**DATA PROVIDED:**

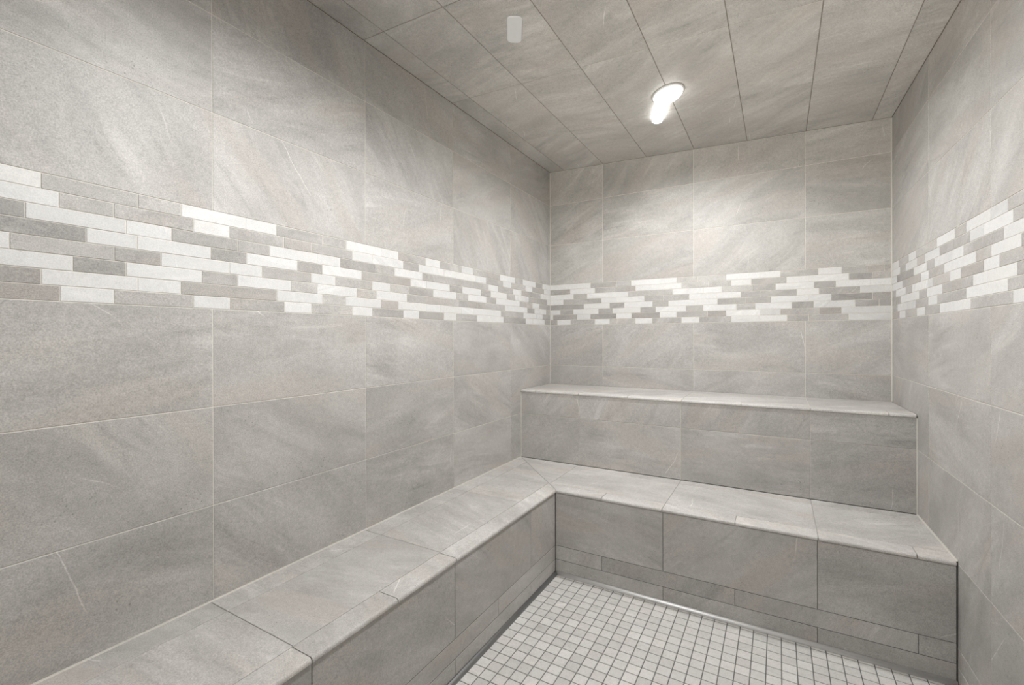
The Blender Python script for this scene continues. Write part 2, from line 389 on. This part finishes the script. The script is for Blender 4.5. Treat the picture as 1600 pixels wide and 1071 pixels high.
# floor
PL_FLOOR = Plane((0, 0, 0), (1, 0, 0), (0, 1, 0))
mb = MB()
slab(mb, PL_FLOOR, [(-.1, .1), (-.1, Y_FRONT - .1), (right_x(Y_FRONT) + .1, Y_FRONT - .1), (right_x(.1) + .1, .1)], -.12, -.0016, 0)
px, py = .0517, .0508
x0, y0 = .5545 - px, -1.0625 + 2 * py
for i in range(33):
    for j in range(61):
        p = rect(x0 + i * px, y0 - (j + 1) * py, x0 + (i + 1) * px, y0 - j * py)
        p = clip(p, -1, 0, -(W_LO + .012)); p = clip(p, 0, 1, -D_LO - .008); p = clip(p, 1, -RW, W0 - .004); p = clip(p, 0, -1, -Y_FRONT - .002)
        if len(p) >= 3: tile(mb, PL_FLOOR, p, gap=.0036, bev=.001, depth=.004, tone=1 + random.gauss(0, .055))
prop(mb.build('floor', [GROUT_F, FLOORST]), kind='structure')

# steel cove profile where the bench faces meet the floor
def cove(name, path, label, m=None):
    mb = MB(); R = .016; prof = []
    for k in range(9):
        a = math.pi / 2 * k / 8; prof.append((R * math.cos(a) + .001, R * math.sin(a)))
    prof = [(.001, 0)] + prof
    rings = []
    for p, n in path:
        rings.append([Vector(p) + Vector(n) * q[0] + Vector((0, 0, q[1])) for q in prof])
    uv = [[(0, 0)] * len(prof)] * len(rings)
    mb.strip_faces(rings, uv, (.5, .5, 1, 1), 0, True, True)
    mb.face(rings[0], uv[0]); mb.face(rings[-1][::-1], uv[0])
    o = mb.build(name, [m or STEEL]); return prop(o, kind='structure', label=label)
yf = -D_LO
cove('trim_5', [((W_LO + .001, yf, 0), (1, -1, 0)), ((1.0, yf, 0), (0, -1, 0)), ((right_x(yf) - .003, yf, 0), (0, -1, 0))], 'bright steel floor trim under the short side of the lower bench')
cove('trim_6', [((W_LO, yf - .001, 0), (1, -1, 0)), ((W_LO, yf - 1, 0), (1, 0, 0)), ((W_LO, Y_FRONT + .003, 0), (1, 0, 0))], 'steel floor trim with shade put into its grey, under the long side of the lower bench', SHADED_STEEL)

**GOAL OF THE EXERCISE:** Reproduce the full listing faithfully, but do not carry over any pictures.

**COMPLETE RESPONSE:**
The Blender Python script for this scene continues. Write part 2, from line 389 on. This part finishes the script. The script is for Blender 4.5. Treat the picture as 1600 pixels wide and 1071 pixels high.
# floor
PL_FLOOR = Plane((0, 0, 0), (1, 0, 0), (0, 1, 0))
mb = MB()
slab(mb, PL_FLOOR, [(-.1, .1), (-.1, Y_FRONT - .1), (right_x(Y_FRONT) + .1, Y_FRONT - .1), (right_x(.1) + .1, .1)], -.12, -.0016, 0)
px, py = .0517, .0508
x0, y0 = .5545 - px, -1.0625 + 2 * py
for i in range(33):
    for j in range(61):
        p = rect(x0 + i * px, y0 - (j + 1) * py, x0 + (i + 1) * px, y0 - j * py)
        p = clip(p, -1, 0, -(W_LO + .012)); p = clip(p, 0, 1, -D_LO - .008); p = clip(p, 1, -RW, W0 - .004); p = clip(p, 0, -1, -Y_FRONT - .002)
        if len(p) >= 3: tile(mb, PL_FLOOR, p, gap=.0036, bev=.001, depth=.004, tone=1 + random.gauss(0, .055))
prop(mb.build('floor', [GROUT_F, FLOORST]), kind='structure')

# steel cove profile where the bench faces meet the floor
def cove(name, path, label, m=None):
    mb = MB(); R = .016; prof = []
    for k in range(9):
        a = math.pi / 2 * k / 8; prof.append((R * math.cos(a) + .001, R * math.sin(a)))
    prof = [(.001, 0)] + prof
    rings = []
    for p, n in path:
        rings.append([Vector(p) + Vector(n) * q[0] + Vector((0, 0, q[1])) for q in prof])
    uv = [[(0, 0)] * len(prof)] * len(rings)
    mb.strip_faces(rings, uv, (.5, .5, 1, 1), 0, True, True)
    mb.face(rings[0], uv[0]); mb.face(rings[-1][::-1], uv[0])
    o = mb.build(name, [m or STEEL]); return prop(o, kind='structure', label=label)
yf = -D_LO
cove('trim_5', [((W_LO + .001, yf, 0), (1, -1, 0)), ((1.0, yf, 0), (0, -1, 0)), ((right_x(yf) - .003, yf, 0), (0, -1, 0))], 'bright steel floor trim under the short side of the lower bench')
cove('trim_6', [((W_LO, yf - .001, 0), (1, -1, 0)), ((W_LO, yf - 1, 0), (1, 0, 0)), ((W_LO, Y_FRONT + .003, 0), (1, 0, 0))], 'steel floor trim with shade put into its grey, under the long side of the lower bench', SHADED_STEEL)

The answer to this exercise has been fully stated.